**Aim**
Your task is to repeat all of the material exactly.

[Data provided start]

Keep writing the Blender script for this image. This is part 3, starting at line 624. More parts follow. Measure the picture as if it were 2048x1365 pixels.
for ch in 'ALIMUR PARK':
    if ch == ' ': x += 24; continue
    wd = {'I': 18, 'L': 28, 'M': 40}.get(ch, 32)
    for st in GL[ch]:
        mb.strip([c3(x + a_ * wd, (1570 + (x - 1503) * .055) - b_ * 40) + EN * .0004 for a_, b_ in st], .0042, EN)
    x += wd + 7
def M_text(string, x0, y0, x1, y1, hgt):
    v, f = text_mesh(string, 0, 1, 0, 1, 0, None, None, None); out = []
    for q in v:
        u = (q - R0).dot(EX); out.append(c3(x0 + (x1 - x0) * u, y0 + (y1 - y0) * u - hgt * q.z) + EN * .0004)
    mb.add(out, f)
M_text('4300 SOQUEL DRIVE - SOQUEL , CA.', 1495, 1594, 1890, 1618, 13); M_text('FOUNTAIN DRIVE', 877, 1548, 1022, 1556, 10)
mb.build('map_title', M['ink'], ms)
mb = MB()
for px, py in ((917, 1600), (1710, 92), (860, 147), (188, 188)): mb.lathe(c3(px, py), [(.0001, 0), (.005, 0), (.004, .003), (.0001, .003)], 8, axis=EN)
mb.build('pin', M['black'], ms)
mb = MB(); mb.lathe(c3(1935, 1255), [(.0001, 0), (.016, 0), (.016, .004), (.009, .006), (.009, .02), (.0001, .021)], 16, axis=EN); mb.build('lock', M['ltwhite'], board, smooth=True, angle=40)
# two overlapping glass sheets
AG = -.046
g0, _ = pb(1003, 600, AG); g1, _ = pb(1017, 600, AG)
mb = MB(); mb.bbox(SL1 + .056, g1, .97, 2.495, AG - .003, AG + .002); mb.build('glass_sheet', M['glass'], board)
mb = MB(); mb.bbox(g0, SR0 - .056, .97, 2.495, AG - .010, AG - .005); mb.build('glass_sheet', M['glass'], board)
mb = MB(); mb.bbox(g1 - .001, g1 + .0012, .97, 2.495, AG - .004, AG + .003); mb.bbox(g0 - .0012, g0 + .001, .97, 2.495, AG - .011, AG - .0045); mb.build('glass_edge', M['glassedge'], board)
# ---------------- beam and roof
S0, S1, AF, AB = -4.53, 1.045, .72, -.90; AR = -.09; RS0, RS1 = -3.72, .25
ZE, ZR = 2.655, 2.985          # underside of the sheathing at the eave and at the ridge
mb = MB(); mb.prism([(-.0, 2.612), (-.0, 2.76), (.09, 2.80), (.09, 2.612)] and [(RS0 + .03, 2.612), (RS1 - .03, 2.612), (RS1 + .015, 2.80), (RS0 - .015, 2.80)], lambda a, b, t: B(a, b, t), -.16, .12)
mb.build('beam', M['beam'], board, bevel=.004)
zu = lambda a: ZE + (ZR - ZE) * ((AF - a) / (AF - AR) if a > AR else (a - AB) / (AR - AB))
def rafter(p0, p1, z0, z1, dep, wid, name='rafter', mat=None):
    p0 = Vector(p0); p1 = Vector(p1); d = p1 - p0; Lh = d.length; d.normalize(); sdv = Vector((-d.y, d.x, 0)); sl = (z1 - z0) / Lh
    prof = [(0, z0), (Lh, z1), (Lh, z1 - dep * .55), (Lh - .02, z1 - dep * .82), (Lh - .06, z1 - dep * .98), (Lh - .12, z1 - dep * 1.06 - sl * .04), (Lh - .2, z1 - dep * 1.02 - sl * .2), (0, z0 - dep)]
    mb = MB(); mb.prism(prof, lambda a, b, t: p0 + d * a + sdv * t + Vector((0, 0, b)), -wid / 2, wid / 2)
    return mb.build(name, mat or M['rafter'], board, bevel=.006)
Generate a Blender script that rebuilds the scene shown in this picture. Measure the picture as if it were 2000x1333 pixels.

[Data provided end]

**Final answer**
Keep writing the Blender script for this image. This is part 3, starting at line 624. More parts follow. Measure the picture as if it were 2048x1365 pixels.
for ch in 'ALIMUR PARK':
    if ch == ' ': x += 24; continue
    wd = {'I': 18, 'L': 28, 'M': 40}.get(ch, 32)
    for st in GL[ch]:
        mb.strip([c3(x + a_ * wd, (1570 + (x - 1503) * .055) - b_ * 40) + EN * .0004 for a_, b_ in st], .0042, EN)
    x += wd + 7
def M_text(string, x0, y0, x1, y1, hgt):
    v, f = text_mesh(string, 0, 1, 0, 1, 0, None, None, None); out = []
    for q in v:
        u = (q - R0).dot(EX); out.append(c3(x0 + (x1 - x0) * u, y0 + (y1 - y0) * u - hgt * q.z) + EN * .0004)
    mb.add(out, f)
M_text('4300 SOQUEL DRIVE - SOQUEL , CA.', 1495, 1594, 1890, 1618, 13); M_text('FOUNTAIN DRIVE', 877, 1548, 1022, 1556, 10)
mb.build('map_title', M['ink'], ms)
mb = MB()
for px, py in ((917, 1600), (1710, 92), (860, 147), (188, 188)): mb.lathe(c3(px, py), [(.0001, 0), (.005, 0), (.004, .003), (.0001, .003)], 8, axis=EN)
mb.build('pin', M['black'], ms)
mb = MB(); mb.lathe(c3(1935, 1255), [(.0001, 0), (.016, 0), (.016, .004), (.009, .006), (.009, .02), (.0001, .021)], 16, axis=EN); mb.build('lock', M['ltwhite'], board, smooth=True, angle=40)
# two overlapping glass sheets
AG = -.046
g0, _ = pb(1003, 600, AG); g1, _ = pb(1017, 600, AG)
mb = MB(); mb.bbox(SL1 + .056, g1, .97, 2.495, AG - .003, AG + .002); mb.build('glass_sheet', M['glass'], board)
mb = MB(); mb.bbox(g0, SR0 - .056, .97, 2.495, AG - .010, AG - .005); mb.build('glass_sheet', M['glass'], board)
mb = MB(); mb.bbox(g1 - .001, g1 + .0012, .97, 2.495, AG - .004, AG + .003); mb.bbox(g0 - .0012, g0 + .001, .97, 2.495, AG - .011, AG - .0045); mb.build('glass_edge', M['glassedge'], board)
# ---------------- beam and roof
S0, S1, AF, AB = -4.53, 1.045, .72, -.90; AR = -.09; RS0, RS1 = -3.72, .25
ZE, ZR = 2.655, 2.985          # underside of the sheathing at the eave and at the ridge
mb = MB(); mb.prism([(-.0, 2.612), (-.0, 2.76), (.09, 2.80), (.09, 2.612)] and [(RS0 + .03, 2.612), (RS1 - .03, 2.612), (RS1 + .015, 2.80), (RS0 - .015, 2.80)], lambda a, b, t: B(a, b, t), -.16, .12)
mb.build('beam', M['beam'], board, bevel=.004)
zu = lambda a: ZE + (ZR - ZE) * ((AF - a) / (AF - AR) if a > AR else (a - AB) / (AR - AB))
def rafter(p0, p1, z0, z1, dep, wid, name='rafter', mat=None):
    p0 = Vector(p0); p1 = Vector(p1); d = p1 - p0; Lh = d.length; d.normalize(); sdv = Vector((-d.y, d.x, 0)); sl = (z1 - z0) / Lh
    prof = [(0, z0), (Lh, z1), (Lh, z1 - dep * .55), (Lh - .02, z1 - dep * .82), (Lh - .06, z1 - dep * .98), (Lh - .12, z1 - dep * 1.06 - sl * .04), (Lh - .2, z1 - dep * 1.02 - sl * .2), (0, z0 - dep)]
    mb = MB(); mb.prism(prof, lambda a, b, t: p0 + d * a + sdv * t + Vector((0, 0, b)), -wid / 2, wid / 2)
    return mb.build(name, mat or M['rafter'], board, bevel=.006)
Generate a Blender script that rebuilds the scene shown in this picture. Measure the picture as if it were 2000x1333 pixels.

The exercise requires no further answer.